Title: Penance
Author: Kanae Minato
Genre: Crime Thrillers
Number of Pages: 240
Rating: B
Recommended?: Yes

This novel is short and seems at first like it will be pretty straightforward but it ends up being more complex than I initially suspected. All the connections between the characters and the different layers of the mystery tied my brain in knots. Before you go into this review, this book is very dark and disturbing and has themes that might be triggering for some people, including child rape and murder. The subject matter is also portrayed somewhat graphically so people who don’t like ‘darker’ fiction might want to avoid this.
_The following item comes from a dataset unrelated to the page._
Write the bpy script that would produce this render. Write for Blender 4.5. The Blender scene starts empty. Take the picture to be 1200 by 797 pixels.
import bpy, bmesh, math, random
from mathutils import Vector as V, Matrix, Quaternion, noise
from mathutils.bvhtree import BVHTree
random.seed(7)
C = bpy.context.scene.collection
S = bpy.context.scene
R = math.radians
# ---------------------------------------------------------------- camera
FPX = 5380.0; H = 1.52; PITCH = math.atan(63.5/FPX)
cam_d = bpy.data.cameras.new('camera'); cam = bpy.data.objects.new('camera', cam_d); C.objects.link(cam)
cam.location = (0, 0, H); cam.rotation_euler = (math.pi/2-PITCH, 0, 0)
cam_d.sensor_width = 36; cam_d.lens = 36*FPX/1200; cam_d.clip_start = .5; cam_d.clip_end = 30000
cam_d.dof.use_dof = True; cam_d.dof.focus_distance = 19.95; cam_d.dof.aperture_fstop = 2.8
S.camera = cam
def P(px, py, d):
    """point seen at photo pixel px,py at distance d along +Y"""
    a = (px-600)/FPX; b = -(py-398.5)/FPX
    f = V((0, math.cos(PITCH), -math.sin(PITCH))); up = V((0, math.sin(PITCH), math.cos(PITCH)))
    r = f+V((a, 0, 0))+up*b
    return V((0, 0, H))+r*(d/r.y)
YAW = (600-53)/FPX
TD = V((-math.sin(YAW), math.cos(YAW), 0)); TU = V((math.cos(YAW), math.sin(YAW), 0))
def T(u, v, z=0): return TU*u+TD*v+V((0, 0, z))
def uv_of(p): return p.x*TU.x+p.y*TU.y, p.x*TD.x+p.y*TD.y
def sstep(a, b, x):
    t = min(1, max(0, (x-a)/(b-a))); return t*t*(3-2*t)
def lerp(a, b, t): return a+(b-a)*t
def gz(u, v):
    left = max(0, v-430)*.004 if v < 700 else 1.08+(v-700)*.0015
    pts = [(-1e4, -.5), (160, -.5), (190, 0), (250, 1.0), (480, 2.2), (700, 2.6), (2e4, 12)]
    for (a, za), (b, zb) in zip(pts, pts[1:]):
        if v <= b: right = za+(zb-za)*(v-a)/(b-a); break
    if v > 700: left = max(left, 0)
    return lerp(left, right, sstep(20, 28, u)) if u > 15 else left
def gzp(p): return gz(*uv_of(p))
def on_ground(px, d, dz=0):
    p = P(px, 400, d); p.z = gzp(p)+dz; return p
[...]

When they’re ten years old, a group of girls lose their friend when she is molested and murdered by a stranger who lures her away while they’re playing together. Sae, Maki, Akiko, and Yuka already have a ton of issues to begin with and when their rich, pretty friend Emily is murdered they pretty much fall apart. Weirdly, though, it doesn’t seem like the murder itself is what really messes them up, but what Emily’s mom does afterwards.
She blames each of the girls for not caring enough about her daughter and showing little interest in helping the police find her killer. She also tells them that if they don’t remember the face of the man who raped and killed Emily, she will enact a terrible revenge on them. She isn’t specific about what that revenge will consist of, except that it will be ‘far worse’ than what happened to her daughter.
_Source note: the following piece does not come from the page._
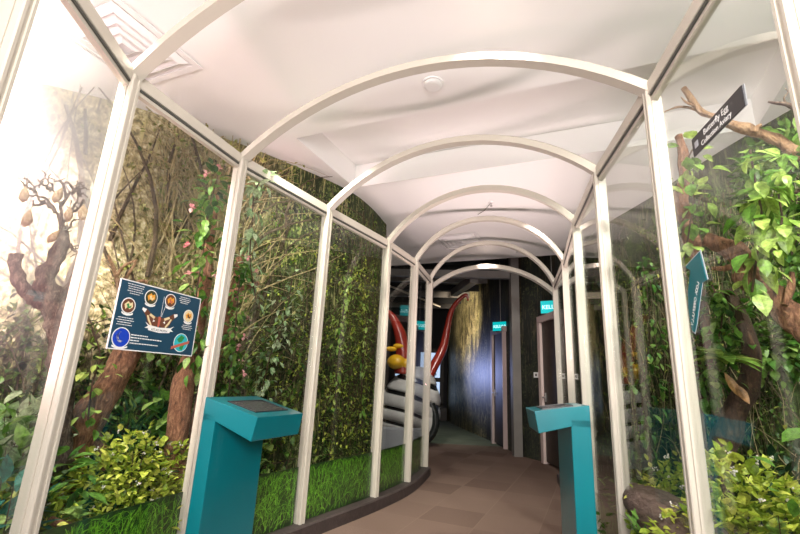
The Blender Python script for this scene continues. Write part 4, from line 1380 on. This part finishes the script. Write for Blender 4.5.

As adults, the four girls have all murdered someone in their lives. Why? Did Emily’s mother’s pressure on their consciences cause them to lose their minds? Along with finding out who killed Emily, Penance weaves a strange and disturbing yarn about how things that happen to people as kids follow them throughout their lives in sometimes perplexing ways.
To begin with, Emily’s mother’s ultimatum to her daughter’s friends seems grotesque and over-the-top, despite the unimaginable horror she has lived through. When you get her perspective at the end it starts to make more sense, but I still didn’t feel like it quite worked. None of the characters are likable and as the book focuses on their more undesirable qualities, I was surprised that it ended on a (somewhat) hopeful note.
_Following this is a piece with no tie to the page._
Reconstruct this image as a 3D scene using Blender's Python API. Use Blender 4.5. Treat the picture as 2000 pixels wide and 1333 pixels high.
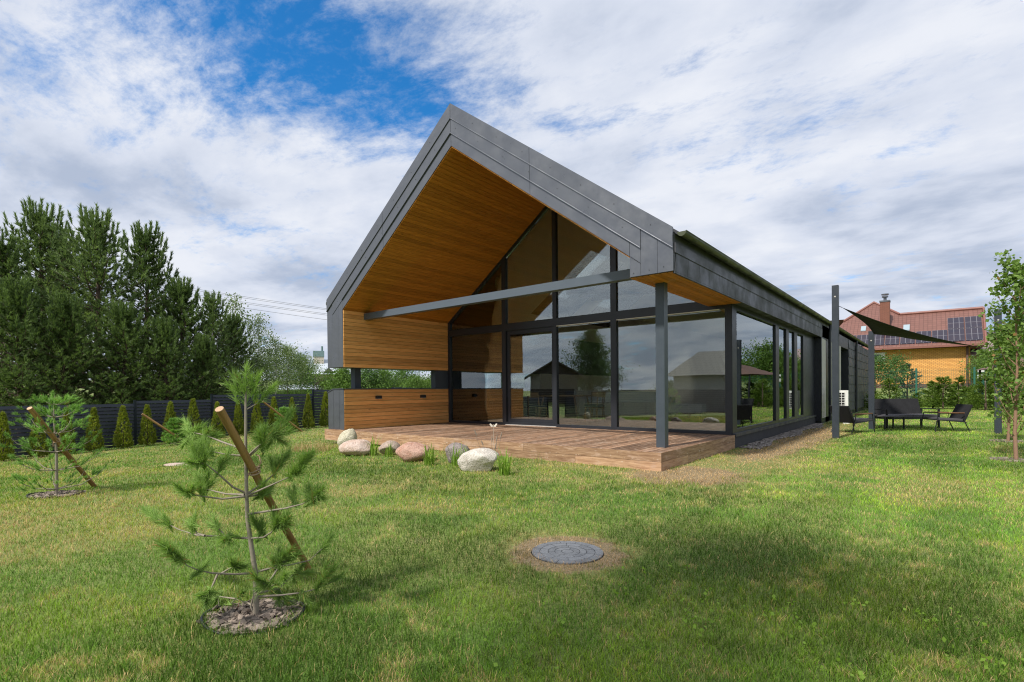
import bpy, math, random
import numpy as np
from mathutils import Vector, Matrix
for o in list(bpy.data.objects): bpy.data.objects.remove(o)
SC = bpy.context.scene
COL = SC.collection
RAD = math.radians
# ------------------------------------------------------------------ camera
CAM = np.array([13.4065, -8.2083, 1.043])
YAW, PITCH, ROLL, FPX = 0.6822, -0.0093, -0.0090, 1015.43
def cam_axes():
    F = np.array([-math.sin(YAW), math.cos(YAW), 0]); R = np.array([math.cos(YAW), math.sin(YAW), 0]); U = np.array([0, 0, 1.])
    F2 = F*math.cos(PITCH)+U*math.sin(PITCH); U2 = U*math.cos(PITCH)-F*math.sin(PITCH)
    return R*math.cos(ROLL)+U2*math.sin(ROLL), U2*math.cos(ROLL)-R*math.sin(ROLL), F2
R_, U_, F_ = cam_axes()
RH = np.array([math.cos(YAW), math.sin(YAW), 0]); FH = np.array([-math.sin(YAW), math.cos(YAW), 0])
cd = bpy.data.cameras.new('camera'); camo = bpy.data.objects.new('camera', cd); COL.objects.link(camo)
camo.matrix_world = Matrix(((R_[0], U_[0], -F_[0], CAM[0]), (R_[1], U_[1], -F_[1], CAM[1]), (R_[2], U_[2], -F_[2], CAM[2]), (0, 0, 0, 1)))
cd.sensor_width = 36; cd.lens = FPX/2000*36; cd.shift_y = 0.0531; cd.clip_start = 0.05; cd.clip_end = 3000
SC.camera = camo
# ------------------------------------------------------------------ render settings
SC.view_settings.view_transform = 'Standard'; SC.view_settings.look = 'None'
SC.view_settings.exposure = 0.07; SC.view_settings.gamma = 1
SC.cycles.denoising_prefilter = 'FAST'; SC.cycles.adaptive_threshold = 0.006; SC.cycles.filter_width = 1.15
SC.cycles.max_bounces = 10; SC.cycles.transparent_max_bounces = 24; SC.cycles.glossy_bounces = 4
SC.cycles.sample_clamp_indirect = 6; SC.cycles.caustics_reflective = False; SC.cycles.caustics_refractive = False
# ------------------------------------------------------------------ node helper
class N:
    def __init__(s, nt): s.nt = nt; nt.nodes.clear()
    def n(s, t, **kw):
        nd = s.nt.nodes.new(t); ins = kw.pop('ins', {})
        for k, v in kw.items(): setattr(nd, k, v)
        for k, v in ins.items(): s.set(nd.inputs[k], v)
        return nd
    def set(s, sock, v):
        if isinstance(v, bpy.types.NodeSocket): s.nt.links.new(v, sock)
        elif isinstance(v, bpy.types.Node): s.nt.links.new(v.outputs[0], sock)
        else:
            if isinstance(v, (tuple, list)) and len(v) == 3 and len(sock.default_value) == 4: v = (*v, 1)
            sock.default_value = v
    def math(s, op, a, b=0.0, c=0.0):
        return s.n('ShaderNodeMath', operation=op, ins={0: a, 1: b, 2: c}).outputs[0]
    def vmath(s, op, a, b=(0, 0, 0)):
        nd = s.n('ShaderNodeVectorMath', operation=op, ins={0: a, 1: b})
        return nd.outputs['Value'] if op in ('DISTANCE', 'DOT_PRODUCT', 'LENGTH') else nd.outputs[0]
    def scale(s, a, f):
        nd = s.n('ShaderNodeVectorMath', operation='SCALE', ins={0: a, 'Scale': f}); return nd.outputs[0]
    def ramp(s, f, a, b, lo=0.0, hi=1.0):
        return s.n('ShaderNodeMapRange', interpolation_type='SMOOTHSTEP', ins={0: f, 1: a, 2: b, 3: lo, 4: hi}).outputs[0]
    def mix(s, f, a, b, mode='MIX'):
        nd = s.n('ShaderNodeMix', data_type='RGBA', blend_type=mode); s.set(nd.inputs[0], f); s.set(nd.inputs[6], a); s.set(nd.inputs[7], b)
        return nd.outputs[2]
    def noise(s, vec, sc, det=4, rough=.55, dist=0.0, col=False):
        nd = s.n('ShaderNodeTexNoise', ins={'Scale': sc, 'Detail': det, 'Roughness': rough, 'Distortion': dist})
        if vec is not None: s.set(nd.inputs['Vector'], vec)
        return nd.outputs[1 if col else 0]
    def mapping(s, vec, sc=(1, 1, 1), loc=(0, 0, 0), rot=(0, 0, 0)):
        return s.n('ShaderNodeMapping', ins={'Vector': vec, 'Scale': sc, 'Location': loc, 'Rotation': rot}).outputs[0]
# ------------------------------------------------------------------ world
SUN_EL = RAD(50); SUN_DIR = np.array([-0.12, -1.0, 0.0]); SUN_DIR /= np.linalg.norm(SUN_DIR)
W = bpy.data.worlds.new('World'); SC.world = W; W.use_nodes = True
q = N(W.node_tree)
tc = q.n('ShaderNodeTexCoord').outputs['Generated']
sep = q.n('ShaderNodeSeparateXYZ', ins={0: tc})
zc = q.math('MAXIMUM', sep.outputs[2], 0.0)
den = q.math('ADD', zc, 0.16)
px_ = q.math('DIVIDE', sep.outputs[0], den); py_ = q.math('DIVIDE', sep.outputs[1], den)
P = q.n('ShaderNodeCombineXYZ', ins={0: px_, 1: py_, 2: 0.0}).outputs[0]
sky = q.n('ShaderNodeTexSky', sky_type='NISHITA', sun_disc=False, sun_elevation=SUN_EL,
          sun_rotation=math.atan2(SUN_DIR[0], SUN_DIR[1]), air_density=1.0, dust_density=0.6, ozone_density=2.2)
blue = q.mix(1.0, q.scale(sky.outputs[0], 0.125), (0.20, 0.92, 1.42), 'MULTIPLY')
Pd = q.vmath('ADD', P, q.scale(q.vmath('SUBTRACT', q.noise(P, .9, 2, .5, col=True), (.5, .5, .5)), 0.30))
n1 = q.noise(q.mapping(Pd, (1.0, 1.0, 1), (3.1, 1.7, 0), (0, 0, RAD(35))), 1.25, 12, .60, 0.0)
n2 = q.noise(q.mapping(Pd, (1.0, 1.55, 1), (7.1, 2.7, 0), (0, 0, RAD(-28))), 6.0, 11, .70, 0.1)
dens = q.math('ADD', q.math('MULTIPLY', n1, 0.46), q.math('MULTIPLY', n2, 0.54))
def blob(c, r, ang, sc):
    v = q.mapping(q.vmath('SUBTRACT', P, c), (sc[0], sc[1], 1), (0, 0, 0), (0, 0, ang))
    return q.ramp(q.vmath('LENGTH', v), r, 0.0)
def pp(d): return (d[0]/(d[2]+.16), d[1]/(d[2]+.16), 0)
b1 = blob(pp((-0.71, 0.49, 0.50)), 0.70, RAD(20), (1.45, 0.85))
b2 = blob(pp((-0.86, 0.22, 0.50)), 0.75, RAD(0), (1.0, 1.0))
b3 = blob(pp((-0.47, 0.76, 0.45)), 0.20, RAD(0), (1.0, 1.4))
b4 = blob(pp((-0.80, 0.52, 0.22)), 0.7, RAD(30), (1.3, .7))
clear = q.math('ADD', q.math('ADD', q.math('MULTIPLY', b1, 0.30), q.math('MULTIPLY', b2, 0.25)), q.math('ADD', q.math('MULTIPLY', b3, 0.16), q.math('MULTIPLY', b4, 0.04)))
dens = q.math('ADD', q.math('MULTIPLY', q.math('SUBTRACT', dens, 0.5), 1.45), 0.5)
dens = q.math('SUBTRACT', q.math('ADD', dens, 0.20), clear)
cover = q.ramp(dens, 0.28, 0.66)
n3 = q.noise(q.mapping(Pd, (1.0, 1.15, 1), (1.3, 9.2, 0), (0, 0, RAD(-20))), 1.7, 10, .52, 0.0)
n4 = q.noise(q.mapping(Pd, (1.0, 1.7, 1), (4.3, 3.2, 0), (0, 0, RAD(-30))), 5.0, 8, .60, 0.1)
sh = q.math('ADD', q.math('MULTIPLY', n3, 0.80), q.math('MULTIPLY', n4, 0.20))
low = q.math('MULTIPLY', q.ramp(sep.outputs[2], 0.40, 0.10), q.ramp(sep.outputs[0], -0.9, -0.1, 0.25, 1.0))
sh = q.math('SUBTRACT', sh, q.math('MULTIPLY', low, 0.10))
cl = q.mix(q.ramp(sh, 0.30, 0.50), (0.430, 0.500, 0.640), (0.670, 0.720, 0.830))
cl = q.mix(q.ramp(sh, 0.46, 0.62), cl, (0.80, 0.83, 0.90))
skyc = q.mix(cover, blue, cl)
below = q.ramp(sep.outputs[2], -0.02, 0.0)
skyc = q.mix(below, (0.10, 0.12, 0.06), skyc)
bg = q.n('ShaderNodeBackground', ins={'Color': skyc, 'Strength': 1.0})
q.n('ShaderNodeOutputWorld', ins={0: bg.outputs[0]})
# ------------------------------------------------------------------ sun (soft: thin cloud in front of it)
sd = bpy.data.lights.new('sun', 'SUN'); sd.energy = 5.0; sd.angle = RAD(4); sd.color = (1.0, 0.95, 0.87)
so = bpy.data.objects.new('sun', sd); COL.objects.link(so)
sv = Vector((SUN_DIR[0]*math.cos(SUN_EL), SUN_DIR[1]*math.cos(SUN_EL), math.sin(SUN_EL)))
so.rotation_euler = sv.to_track_quat('Z', 'Y').to_euler(); so.location = (0, -20, 30)
# ------------------------------------------------------------------ materials
def mat(name, fn):
    m = bpy.data.materials.new(name); m.use_nodes = True; k = N(m.node_tree); sh = fn(k)
    k.n('ShaderNodeOutputMaterial', ins={0: sh}); return m
def pbsdf(k, col, rough=.5, metal=0.0, bump=None, bs=.3, bd=.01, **kw):
    ins = {'Base Color': col, 'Roughness': rough, 'Metallic': metal}
    for a, b in kw.items(): ins[a.replace('_', ' ')] = b
    nd = k.n('ShaderNodeBsdfPrincipled', ins=ins)
    if bump is not None: k.set(nd.inputs['Normal'], k.n('ShaderNodeBump', ins={'Height': bump, 'Strength': bs, 'Distance': bd}).outputs[0])
    return nd.outputs[0]
def UV(k): return k.n('ShaderNodeUVMap').outputs[0]
def POS(k): return k.n('ShaderNodeNewGeometry').outputs['Position']
def RND(k): return k.n('ShaderNodeAttribute', attribute_name='rnd').outputs['Fac']
def plain(name, col, rough=.5, metal=0.0, var=.12, nsc=6, **kw):
    def f(k):
        n = k.noise(POS(k), nsc, 5)
        c = k.mix(n, tuple(x*(1-var) for x in col), tuple(x*(1+var) for x in col))
        return pbsdf(k, c, k.ramp(n, .3, .7, rough*.9, min(1, rough*1.1)), metal, bump=k.noise(POS(k), nsc*8, 3), bs=.08, bd=.003, **kw)
    return mat(name, f)
def wood(name, dark, light, knots=True, rough=.55, grain=1.0, weather=None, spec=.3, tv=.42):
    def f(k):
        uv = UV(k); r = RND(k)
        off = k.n('ShaderNodeCombineXYZ', ins={0: k.math('MULTIPLY', r, 37.0), 1: k.math('MULTIPLY', r, 91.0), 2: k.math('MULTIPLY', r, 11.0)}).outputs[0]
        v = k.vmath('ADD', uv, off)
        g = k.noise(k.mapping(v, (1.2, 26*grain, 1)), 2.2, 6, .6, .6)
        g2 = k.noise(k.mapping(v, (4, 90*grain, 1)), 2.0, 3, .6)
        c = k.mix(k.ramp(g, .32, .68), dark, light)
        c = k.mix(k.math('MULTIPLY', k.ramp(g2, .5, .8), .22), c, tuple(x*.55 for x in dark))
        tone = k.math('ADD', k.math('MULTIPLY', r, tv), 1.0-tv*.5)
        c = k.mix(1.0, c, k.n('ShaderNodeCombineXYZ', ins={0: tone, 1: tone, 2: tone}).outputs[0], 'MULTIPLY')
        if knots:
            vo = k.n('ShaderNodeTexVoronoi', ins={'Vector': k.mapping(v, (1.1, 5.5, 1)), 'Scale': 1.4})
            c = k.mix(k.ramp(vo.outputs['Distance'], .085, .03), c, tuple(x*.3 for x in dark))
        if weather:
            w = k.noise(k.mapping(v, (2.0, 6, 1)), 1.6, 5, .65)
            c = k.mix(k.ramp(w, .50, .68, 0, .75), c, weather)
            w2 = k.noise(k.mapping(v, (7, 16, 1)), 2.0, 2, .5)
            c = k.mix(k.ramp(w2, .67, .74, 0, .8), c, (.58, .47, .36))
        return pbsdf(k, c, rough, bump=g2, bs=.25, bd=.003, Specular_IOR_Level=spec)
    return mat(name, f)
M = {}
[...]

I didn’t think the sense of bittersweetness and closure exactly fit. It was just such an angry, dark book, and I felt like it should have had a more cynical denouement. Nevertheless, I liked this book and I especially enjoyed the way the story was told. Each section is narrated by a different character but things are never quite set up in the way you’d expect.
They all come together eventually but as separate threads of the same story they continue to puzzle and tantalize. This writer does a good job of revealing her endgame one chilling surprise at a time, and I’m definitely interested in reading her first book, Confessions. Confessions was made into a movie and I think it would be interesting fodder for a screen adaptation too, but it should be set in Japan like the book and avoid being Americanized at all costs.